## Exercise task
Copy every line, leaving nothing out and adding nothing.
§
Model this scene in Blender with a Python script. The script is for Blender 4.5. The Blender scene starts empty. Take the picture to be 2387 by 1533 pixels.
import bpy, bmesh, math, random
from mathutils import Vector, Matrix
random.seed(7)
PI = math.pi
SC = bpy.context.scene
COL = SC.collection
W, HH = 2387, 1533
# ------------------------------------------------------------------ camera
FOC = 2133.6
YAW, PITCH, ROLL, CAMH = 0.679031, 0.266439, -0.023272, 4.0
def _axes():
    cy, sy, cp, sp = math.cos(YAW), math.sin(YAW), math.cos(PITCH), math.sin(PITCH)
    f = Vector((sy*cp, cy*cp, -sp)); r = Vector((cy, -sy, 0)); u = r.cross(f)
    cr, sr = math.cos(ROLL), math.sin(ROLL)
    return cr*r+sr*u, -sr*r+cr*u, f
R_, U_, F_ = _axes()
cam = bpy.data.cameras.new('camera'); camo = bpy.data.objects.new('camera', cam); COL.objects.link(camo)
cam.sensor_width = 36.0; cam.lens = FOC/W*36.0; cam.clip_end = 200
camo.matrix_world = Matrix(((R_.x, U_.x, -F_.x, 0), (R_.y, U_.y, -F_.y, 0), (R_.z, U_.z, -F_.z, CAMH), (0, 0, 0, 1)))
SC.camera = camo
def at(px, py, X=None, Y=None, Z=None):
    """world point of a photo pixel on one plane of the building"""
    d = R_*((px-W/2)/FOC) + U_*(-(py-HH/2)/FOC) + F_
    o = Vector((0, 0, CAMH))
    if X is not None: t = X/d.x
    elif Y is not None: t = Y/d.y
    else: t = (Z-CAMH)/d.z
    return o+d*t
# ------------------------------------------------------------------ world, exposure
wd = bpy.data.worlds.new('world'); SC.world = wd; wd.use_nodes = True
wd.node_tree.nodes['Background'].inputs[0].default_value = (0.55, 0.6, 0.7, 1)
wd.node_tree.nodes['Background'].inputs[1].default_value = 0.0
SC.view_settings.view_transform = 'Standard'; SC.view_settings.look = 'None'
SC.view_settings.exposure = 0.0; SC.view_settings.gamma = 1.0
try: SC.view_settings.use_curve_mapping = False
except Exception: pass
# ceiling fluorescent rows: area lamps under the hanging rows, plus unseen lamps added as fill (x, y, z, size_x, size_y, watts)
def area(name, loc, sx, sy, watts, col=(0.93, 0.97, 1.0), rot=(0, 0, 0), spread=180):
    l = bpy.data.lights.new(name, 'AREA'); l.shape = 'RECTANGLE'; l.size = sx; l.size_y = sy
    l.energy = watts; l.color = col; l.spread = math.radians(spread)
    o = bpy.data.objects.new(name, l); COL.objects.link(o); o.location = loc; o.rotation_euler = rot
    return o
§
## Full answer
Model this scene in Blender with a Python script. The script is for Blender 4.5. The Blender scene starts empty. Take the picture to be 2387 by 1533 pixels.
import bpy, bmesh, math, random
from mathutils import Vector, Matrix
random.seed(7)
PI = math.pi
SC = bpy.context.scene
COL = SC.collection
W, HH = 2387, 1533
# ------------------------------------------------------------------ camera
FOC = 2133.6
YAW, PITCH, ROLL, CAMH = 0.679031, 0.266439, -0.023272, 4.0
def _axes():
    cy, sy, cp, sp = math.cos(YAW), math.sin(YAW), math.cos(PITCH), math.sin(PITCH)
    f = Vector((sy*cp, cy*cp, -sp)); r = Vector((cy, -sy, 0)); u = r.cross(f)
    cr, sr = math.cos(ROLL), math.sin(ROLL)
    return cr*r+sr*u, -sr*r+cr*u, f
R_, U_, F_ = _axes()
cam = bpy.data.cameras.new('camera'); camo = bpy.data.objects.new('camera', cam); COL.objects.link(camo)
cam.sensor_width = 36.0; cam.lens = FOC/W*36.0; cam.clip_end = 200
camo.matrix_world = Matrix(((R_.x, U_.x, -F_.x, 0), (R_.y, U_.y, -F_.y, 0), (R_.z, U_.z, -F_.z, CAMH), (0, 0, 0, 1)))
SC.camera = camo
def at(px, py, X=None, Y=None, Z=None):
    """world point of a photo pixel on one plane of the building"""
    d = R_*((px-W/2)/FOC) + U_*(-(py-HH/2)/FOC) + F_
    o = Vector((0, 0, CAMH))
    if X is not None: t = X/d.x
    elif Y is not None: t = Y/d.y
    else: t = (Z-CAMH)/d.z
    return o+d*t
# ------------------------------------------------------------------ world, exposure
wd = bpy.data.worlds.new('world'); SC.world = wd; wd.use_nodes = True
wd.node_tree.nodes['Background'].inputs[0].default_value = (0.55, 0.6, 0.7, 1)
wd.node_tree.nodes['Background'].inputs[1].default_value = 0.0
SC.view_settings.view_transform = 'Standard'; SC.view_settings.look = 'None'
SC.view_settings.exposure = 0.0; SC.view_settings.gamma = 1.0
try: SC.view_settings.use_curve_mapping = False
except Exception: pass
# ceiling fluorescent rows: area lamps under the hanging rows, plus unseen lamps added as fill (x, y, z, size_x, size_y, watts)
def area(name, loc, sx, sy, watts, col=(0.93, 0.97, 1.0), rot=(0, 0, 0), spread=180):
    l = bpy.data.lights.new(name, 'AREA'); l.shape = 'RECTANGLE'; l.size = sx; l.size_y = sy
    l.energy = watts; l.color = col; l.spread = math.radians(spread)
    o = bpy.data.objects.new(name, l); COL.objects.link(o); o.location = loc; o.rotation_euler = rot
    return o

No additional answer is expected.